Steven Spielberg is Peaking in his 70s

 Is "The Fabelmans" the very best film that Spielberg has ever made? No. ("West Side Story" is, however, a dangerous contender) But of course, leave it to Spielberg to turn a "magic of the movies" movie on its head, spin it around, and end in the land of melancholy. 

 What we have here is a young boy called Sammy Fabelman, one of the great names of cinema. Spielberg sees the superhero wave surrounding him and creates a superhero of his own, one whose power is storytelling. Sammy likes movies, and is preternaturally good at making them. The sequence where he gets the idea for, and then executes, creating light flashes to represent gunshots in his boy scout film he makes as a young teen is more thrilling than plenty of action movies being pumped out by Hollywood today. Because Sammy Fabelman is the most obvious director stand-in since Bob Fosse brought Joe Gideon to the big screen, his parents will not stay together, and this will make him profoundly sad.

 As a straightforward family drama, "The Fabelmans" is fine but didn't move me. Michelle Williams as Sammy's mom is a bit too obviously cheating on Sammy's dad from the very first frame, and the script is never interested in letting his dad (Paul Dano, steady in a role that's too passive) articulate what he's going through. Everyone raves about how smart of a guy Father Fabelman is - surely he is as privy to his wife's feelings as we are. Or, the movie suggests, maybe not. Cameras catch the truth, and then editors lie. Sammy learns of his mom's affair by shooting a movie, and then hide that knowledge on the cutting room floor, preserving the secret. 
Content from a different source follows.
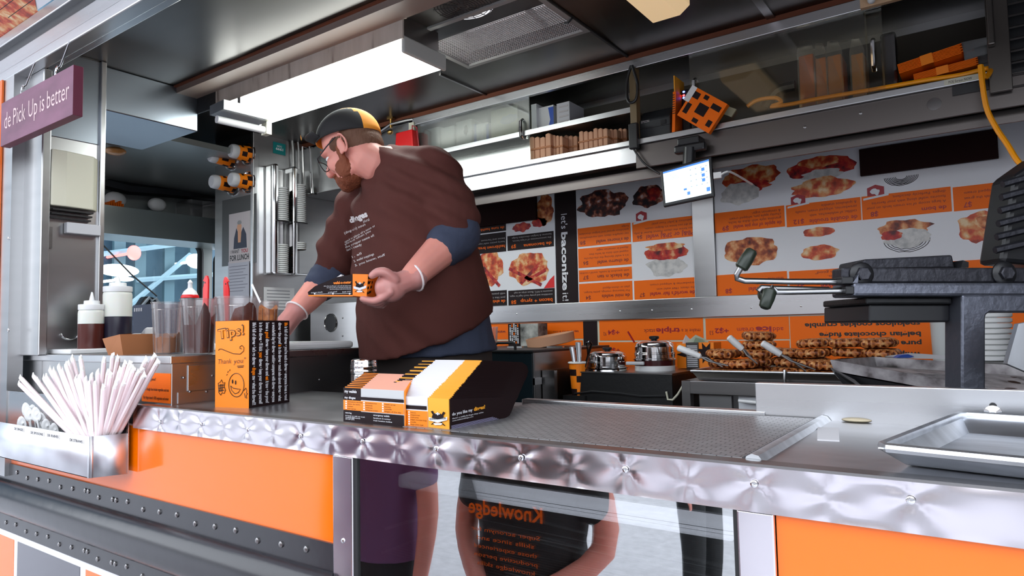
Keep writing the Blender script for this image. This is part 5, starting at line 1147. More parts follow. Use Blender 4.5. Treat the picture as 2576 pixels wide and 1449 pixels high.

 What of the school bully? Steven Spielberg's camera see Sammy get abused by some jocks for being Jewish, and for being too meek to fight back. Sammy's camera sees one bully's athletic talent, and his edit emphasizes that to such a degree that the kid catches imposter syndrome the moment the film screens. That is a truly weird layer. Is Sammy making amends or fighting back through his camera? I'm not sure what, if anything, Spielberg is saying about his own career, but it's a much more complex way of saying that movies exaggerate life for good and for bad than I would have expected. The weirdest layer: after sitting through a decade of movies about how movies can do anything, Sammy's movies fail to fix his parents relationship or his relationship with his girlfriend (a bizarre, funny-on-purpose Christian girl), but are explicitly the thing that fixes the the bully's romantic relationship. Having a "life isn't like the movies" "but you got the girl at the end" exchange applied only to the film's meanest character is something that I can't imagine 90s Spielberg doing.

 I also can't imagine 90s Spielberg being quite this vulnerable. Sammy is obviously emotionally stunted when he can't filter his life through his camera. There's a strange meta element, where the movie tells us that Sammy could process his parent's divorce only if he was shooting it in a movie. Hasn't "The Fabelmans" been exactly that? Spielberg smartly takes the middle road on his parents' art vs science debate. It would be so easy to say that Michelle Williams is right, movies are about dreams and magic, but there is a lot of emphasis on how technical knowledge and thinking like an engineer is necessary to make that magic real. The reverse side is that every character in this movie find's Paul Dano's technical knowledge boring. He loves to explain how things work, and they are all dreadfully bored by it, and there's no scene where him explaining engineering finally clicks with anyone else. Is Spielberg worried that he'll bore people with a film about his technical knowledge of film? That's the psychology subtext I want to dwell on here. 

 If Spielberg has a reputation for being a bit emotionally simple, his last two films mark a total change in his career. They manage to be both more cynical and more playful than many of his earlier dramas. By the end, Sammy must accept that he cannot fix things in the real world through his art. Also, the end is a sight gag about horizons. For most of the 2010s, it was in vogue to say that Steven had fallen off. Right now, it feels like he's just getting started.